Task details -
Restate all of the data exactly.

Collected material -
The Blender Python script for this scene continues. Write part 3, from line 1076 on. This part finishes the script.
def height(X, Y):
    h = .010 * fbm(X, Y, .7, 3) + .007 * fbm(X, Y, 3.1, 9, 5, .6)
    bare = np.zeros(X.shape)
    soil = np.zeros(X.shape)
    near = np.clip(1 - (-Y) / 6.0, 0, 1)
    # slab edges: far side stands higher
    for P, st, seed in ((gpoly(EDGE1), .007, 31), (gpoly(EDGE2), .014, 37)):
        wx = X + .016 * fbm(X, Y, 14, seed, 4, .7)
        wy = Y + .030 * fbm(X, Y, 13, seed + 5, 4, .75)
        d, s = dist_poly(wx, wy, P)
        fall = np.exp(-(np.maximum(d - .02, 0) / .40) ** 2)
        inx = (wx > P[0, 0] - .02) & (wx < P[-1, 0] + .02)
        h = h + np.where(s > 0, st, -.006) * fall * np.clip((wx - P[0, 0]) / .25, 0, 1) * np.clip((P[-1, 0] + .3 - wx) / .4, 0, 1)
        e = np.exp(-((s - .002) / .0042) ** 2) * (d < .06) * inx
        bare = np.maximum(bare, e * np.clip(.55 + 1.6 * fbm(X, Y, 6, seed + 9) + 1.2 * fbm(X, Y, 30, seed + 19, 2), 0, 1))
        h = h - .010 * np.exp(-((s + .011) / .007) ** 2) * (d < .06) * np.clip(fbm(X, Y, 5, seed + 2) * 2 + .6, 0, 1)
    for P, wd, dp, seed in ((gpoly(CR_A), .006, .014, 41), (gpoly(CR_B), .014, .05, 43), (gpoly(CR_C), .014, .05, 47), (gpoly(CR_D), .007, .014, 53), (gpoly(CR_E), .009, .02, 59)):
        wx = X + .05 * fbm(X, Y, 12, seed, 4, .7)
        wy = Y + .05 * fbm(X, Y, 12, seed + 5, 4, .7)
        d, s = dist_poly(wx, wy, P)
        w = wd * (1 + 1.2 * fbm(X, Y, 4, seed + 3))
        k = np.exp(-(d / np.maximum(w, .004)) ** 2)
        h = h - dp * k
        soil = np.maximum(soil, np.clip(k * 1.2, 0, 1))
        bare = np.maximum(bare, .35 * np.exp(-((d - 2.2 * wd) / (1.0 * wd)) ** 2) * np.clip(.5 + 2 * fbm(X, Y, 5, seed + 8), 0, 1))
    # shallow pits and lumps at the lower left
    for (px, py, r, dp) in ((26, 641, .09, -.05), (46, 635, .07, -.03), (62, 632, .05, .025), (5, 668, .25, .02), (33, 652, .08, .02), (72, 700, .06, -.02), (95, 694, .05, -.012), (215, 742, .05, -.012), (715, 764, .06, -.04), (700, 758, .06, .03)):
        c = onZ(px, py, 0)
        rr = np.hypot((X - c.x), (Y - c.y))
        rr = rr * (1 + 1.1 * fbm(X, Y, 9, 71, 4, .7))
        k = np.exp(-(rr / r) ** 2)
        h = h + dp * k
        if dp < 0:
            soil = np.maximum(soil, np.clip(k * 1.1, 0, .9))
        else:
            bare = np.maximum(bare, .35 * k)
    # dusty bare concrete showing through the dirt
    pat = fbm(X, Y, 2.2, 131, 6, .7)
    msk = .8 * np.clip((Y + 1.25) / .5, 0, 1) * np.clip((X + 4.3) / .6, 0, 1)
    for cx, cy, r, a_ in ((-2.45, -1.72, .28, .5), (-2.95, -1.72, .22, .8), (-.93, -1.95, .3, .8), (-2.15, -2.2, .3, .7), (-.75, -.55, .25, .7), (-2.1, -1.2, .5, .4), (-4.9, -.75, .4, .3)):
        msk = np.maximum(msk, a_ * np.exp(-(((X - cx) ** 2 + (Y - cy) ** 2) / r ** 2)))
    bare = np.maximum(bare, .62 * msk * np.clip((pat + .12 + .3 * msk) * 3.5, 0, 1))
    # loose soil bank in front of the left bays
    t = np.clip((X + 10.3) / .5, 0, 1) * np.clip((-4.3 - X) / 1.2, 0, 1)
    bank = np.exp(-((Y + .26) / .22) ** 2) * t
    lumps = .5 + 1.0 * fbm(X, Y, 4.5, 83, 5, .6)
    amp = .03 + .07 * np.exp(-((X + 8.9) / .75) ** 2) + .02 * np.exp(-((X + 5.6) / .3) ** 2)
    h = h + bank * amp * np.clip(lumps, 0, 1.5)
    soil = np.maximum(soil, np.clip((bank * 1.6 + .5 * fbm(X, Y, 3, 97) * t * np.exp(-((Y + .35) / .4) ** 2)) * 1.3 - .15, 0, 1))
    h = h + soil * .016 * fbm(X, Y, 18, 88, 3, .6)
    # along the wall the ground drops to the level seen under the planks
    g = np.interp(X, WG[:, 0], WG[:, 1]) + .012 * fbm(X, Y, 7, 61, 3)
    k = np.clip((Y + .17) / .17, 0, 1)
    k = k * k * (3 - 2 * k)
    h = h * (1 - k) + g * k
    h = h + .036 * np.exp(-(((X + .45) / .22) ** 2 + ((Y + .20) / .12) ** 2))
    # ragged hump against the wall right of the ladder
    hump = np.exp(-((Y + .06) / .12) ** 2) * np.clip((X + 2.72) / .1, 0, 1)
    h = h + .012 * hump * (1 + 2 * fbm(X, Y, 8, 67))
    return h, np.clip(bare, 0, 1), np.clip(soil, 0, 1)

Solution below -
The Blender Python script for this scene continues. Write part 3, from line 1076 on. This part finishes the script.
def height(X, Y):
    h = .010 * fbm(X, Y, .7, 3) + .007 * fbm(X, Y, 3.1, 9, 5, .6)
    bare = np.zeros(X.shape)
    soil = np.zeros(X.shape)
    near = np.clip(1 - (-Y) / 6.0, 0, 1)
    # slab edges: far side stands higher
    for P, st, seed in ((gpoly(EDGE1), .007, 31), (gpoly(EDGE2), .014, 37)):
        wx = X + .016 * fbm(X, Y, 14, seed, 4, .7)
        wy = Y + .030 * fbm(X, Y, 13, seed + 5, 4, .75)
        d, s = dist_poly(wx, wy, P)
        fall = np.exp(-(np.maximum(d - .02, 0) / .40) ** 2)
        inx = (wx > P[0, 0] - .02) & (wx < P[-1, 0] + .02)
        h = h + np.where(s > 0, st, -.006) * fall * np.clip((wx - P[0, 0]) / .25, 0, 1) * np.clip((P[-1, 0] + .3 - wx) / .4, 0, 1)
        e = np.exp(-((s - .002) / .0042) ** 2) * (d < .06) * inx
        bare = np.maximum(bare, e * np.clip(.55 + 1.6 * fbm(X, Y, 6, seed + 9) + 1.2 * fbm(X, Y, 30, seed + 19, 2), 0, 1))
        h = h - .010 * np.exp(-((s + .011) / .007) ** 2) * (d < .06) * np.clip(fbm(X, Y, 5, seed + 2) * 2 + .6, 0, 1)
    for P, wd, dp, seed in ((gpoly(CR_A), .006, .014, 41), (gpoly(CR_B), .014, .05, 43), (gpoly(CR_C), .014, .05, 47), (gpoly(CR_D), .007, .014, 53), (gpoly(CR_E), .009, .02, 59)):
        wx = X + .05 * fbm(X, Y, 12, seed, 4, .7)
        wy = Y + .05 * fbm(X, Y, 12, seed + 5, 4, .7)
        d, s = dist_poly(wx, wy, P)
        w = wd * (1 + 1.2 * fbm(X, Y, 4, seed + 3))
        k = np.exp(-(d / np.maximum(w, .004)) ** 2)
        h = h - dp * k
        soil = np.maximum(soil, np.clip(k * 1.2, 0, 1))
        bare = np.maximum(bare, .35 * np.exp(-((d - 2.2 * wd) / (1.0 * wd)) ** 2) * np.clip(.5 + 2 * fbm(X, Y, 5, seed + 8), 0, 1))
    # shallow pits and lumps at the lower left
    for (px, py, r, dp) in ((26, 641, .09, -.05), (46, 635, .07, -.03), (62, 632, .05, .025), (5, 668, .25, .02), (33, 652, .08, .02), (72, 700, .06, -.02), (95, 694, .05, -.012), (215, 742, .05, -.012), (715, 764, .06, -.04), (700, 758, .06, .03)):
        c = onZ(px, py, 0)
        rr = np.hypot((X - c.x), (Y - c.y))
        rr = rr * (1 + 1.1 * fbm(X, Y, 9, 71, 4, .7))
        k = np.exp(-(rr / r) ** 2)
        h = h + dp * k
        if dp < 0:
            soil = np.maximum(soil, np.clip(k * 1.1, 0, .9))
        else:
            bare = np.maximum(bare, .35 * k)
    # dusty bare concrete showing through the dirt
    pat = fbm(X, Y, 2.2, 131, 6, .7)
    msk = .8 * np.clip((Y + 1.25) / .5, 0, 1) * np.clip((X + 4.3) / .6, 0, 1)
    for cx, cy, r, a_ in ((-2.45, -1.72, .28, .5), (-2.95, -1.72, .22, .8), (-.93, -1.95, .3, .8), (-2.15, -2.2, .3, .7), (-.75, -.55, .25, .7), (-2.1, -1.2, .5, .4), (-4.9, -.75, .4, .3)):
        msk = np.maximum(msk, a_ * np.exp(-(((X - cx) ** 2 + (Y - cy) ** 2) / r ** 2)))
    bare = np.maximum(bare, .62 * msk * np.clip((pat + .12 + .3 * msk) * 3.5, 0, 1))
    # loose soil bank in front of the left bays
    t = np.clip((X + 10.3) / .5, 0, 1) * np.clip((-4.3 - X) / 1.2, 0, 1)
    bank = np.exp(-((Y + .26) / .22) ** 2) * t
    lumps = .5 + 1.0 * fbm(X, Y, 4.5, 83, 5, .6)
    amp = .03 + .07 * np.exp(-((X + 8.9) / .75) ** 2) + .02 * np.exp(-((X + 5.6) / .3) ** 2)
    h = h + bank * amp * np.clip(lumps, 0, 1.5)
    soil = np.maximum(soil, np.clip((bank * 1.6 + .5 * fbm(X, Y, 3, 97) * t * np.exp(-((Y + .35) / .4) ** 2)) * 1.3 - .15, 0, 1))
    h = h + soil * .016 * fbm(X, Y, 18, 88, 3, .6)
    # along the wall the ground drops to the level seen under the planks
    g = np.interp(X, WG[:, 0], WG[:, 1]) + .012 * fbm(X, Y, 7, 61, 3)
    k = np.clip((Y + .17) / .17, 0, 1)
    k = k * k * (3 - 2 * k)
    h = h * (1 - k) + g * k
    h = h + .036 * np.exp(-(((X + .45) / .22) ** 2 + ((Y + .20) / .12) ** 2))
    # ragged hump against the wall right of the ladder
    hump = np.exp(-((Y + .06) / .12) ** 2) * np.clip((X + 2.72) / .1, 0, 1)
    h = h + .012 * hump * (1 + 2 * fbm(X, Y, 8, 67))
    return h, np.clip(bare, 0, 1), np.clip(soil, 0, 1)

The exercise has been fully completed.